The ants harvest from a wide variety of plants and this allowed me latitude in what I could offer them to form the narratives of the videos.  I worked with their natural behavior.  I would watch the ants, respond, experiment and adjust.  Though this back and forth process the series took shape. 

At the heart of the "Leafcutters" project are four videos.  In “We Rule” the ants carry language that is in keeping with their dominant status in the forest. “The Chosen” is a ritualistic procession, like a Balinese festival or pagan rite, where the ants bring flowers to lay at the feet of their golden idol. In “War” two colonies of the same species are locked in a merciless battle. With “Antworks,” who is to say ants are indifferent to the aesthetics of the leaves they carefully select, cut and carry home?

As the project developed, I came to feel the real reward for lying countless hours on the forest floor was observing the ants’ social structure. They constantly converse with one another, using pheromones, sound and vibration.  They are nature’s ultimate mobile communication devices.  Without central command millions of ants coordinate their behavior to create and sustain massive societies. The accumulation of their small gestures produces enormous complexity.
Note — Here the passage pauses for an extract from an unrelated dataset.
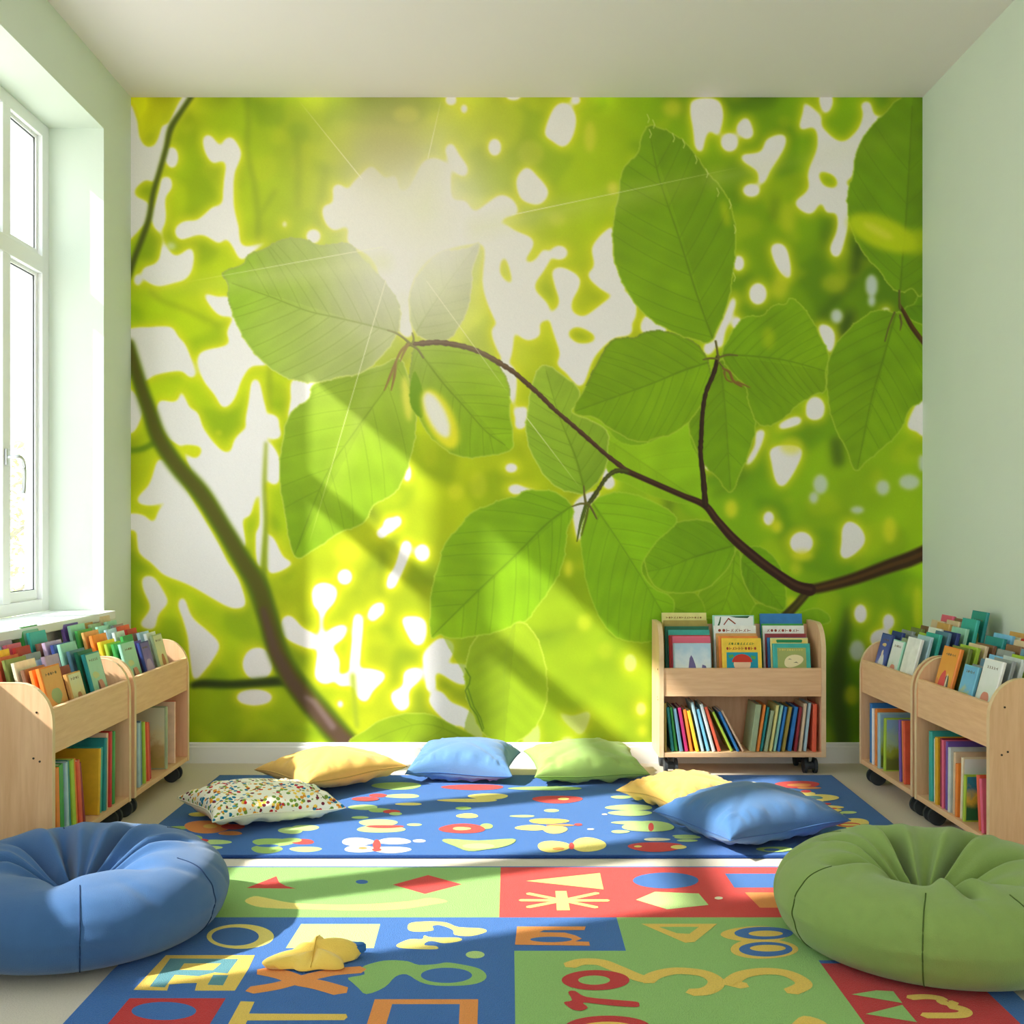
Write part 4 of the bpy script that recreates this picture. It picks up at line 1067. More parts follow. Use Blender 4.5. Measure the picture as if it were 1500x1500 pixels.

There is a natural parallel between social media and the emergent behavior of social insects.  Ants are an interconnected system of individual elements that self-organize to form adaptive behavior.  They are driven by the patterns of interactions they experience through the colony’s communication network.  Ants solve problems by drawing on what is essentially user-generated data.

With the rise of social media over the last decade, I’ve seen our own patterns of communication become more participatory and efficient like theirs, which is not top down, but bottom up, and not command and control but connect and collaborate.  With ants, it’s always multiple decisions made by multiple minds; therein lies their power and perhaps ours as well.